The new school, which is slated to offer a career and technical education program, would give students six years to graduate with an associate's degree in the health care industry. The school would be open to applicants from across the city but would give preference to those in Manhattan, DOE Office of Portfolio Management representative Meera Jain said at Thursday night's District 6 CEC meeting.

The city also plans to put a new middle school serving grades 6 to 8 inside of P.S. 192, which is already home to the M192 Jacob Schiff and M325 elementary schools, he said. The new middle school will be a district-wide choice school.

Jain told parents that both of the uptown schools would be phased in over a three-year period beginning in 2014.

The Inwood school is one of three career and technical education high school announced by the city on Thursday.
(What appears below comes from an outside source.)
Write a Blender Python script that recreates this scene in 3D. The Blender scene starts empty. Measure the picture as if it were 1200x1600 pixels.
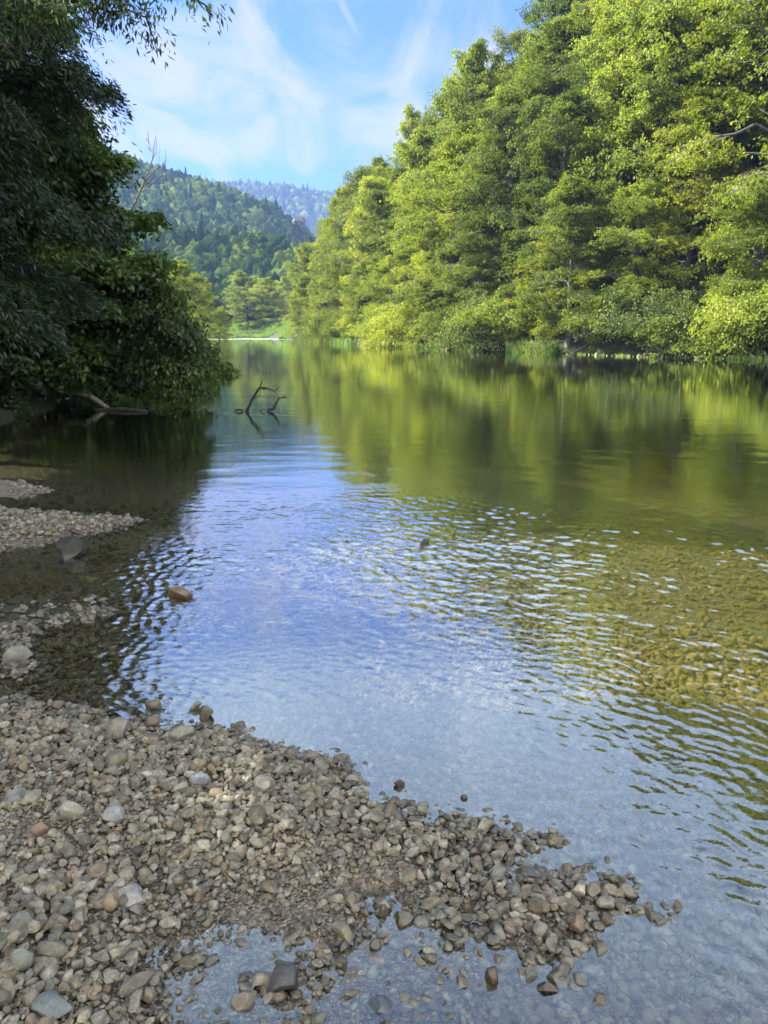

The other two will be in Queens and elsewhere in Manhattan and would focus on computer science and advertising, respectively, but their exact locations have not been announced.

The uptown colocations were met with skepticism by members of the CEC board.

"It's very hard to understand putting another school into buildings that have two schools," said CEC President Miriam Aristy-Farer.

CEC secretary Yuderka Valdez — who has two children in I.S. 52 — was particularly against the proposals, saying that she has already had a bad experience with the Inwood school's current colocations.

"I am not going to sit here and smile at you and try to understand it," Valdez told Jain.

Board members also asked why none of the existing schools were allowed to tack on additional grades of their own instead of having to adopt additional schools. And they said they were angered that I.S. 52 had applied to expand into additional high school grades, but was turned down by the DOE.

Jain said the DOE determined that I.S. 52 would be best served by remaining a middle school. And Jain added that placing a new middle school in the Harlem building alongside the M192 Jacob Schiff and M325 elementary schools would benefit students of those students, by giving graduating fifth-graders preference to stay in the same building for middle school.

The two co-locations will be voted on by the Panel for Educational Policy in October. Aristy-Farer —elected president at last month's meeting — noted that the city had requested a private meeting with her in July, a meeting she declined, citing open meeting laws.

"Now we know what the rush is for," she said.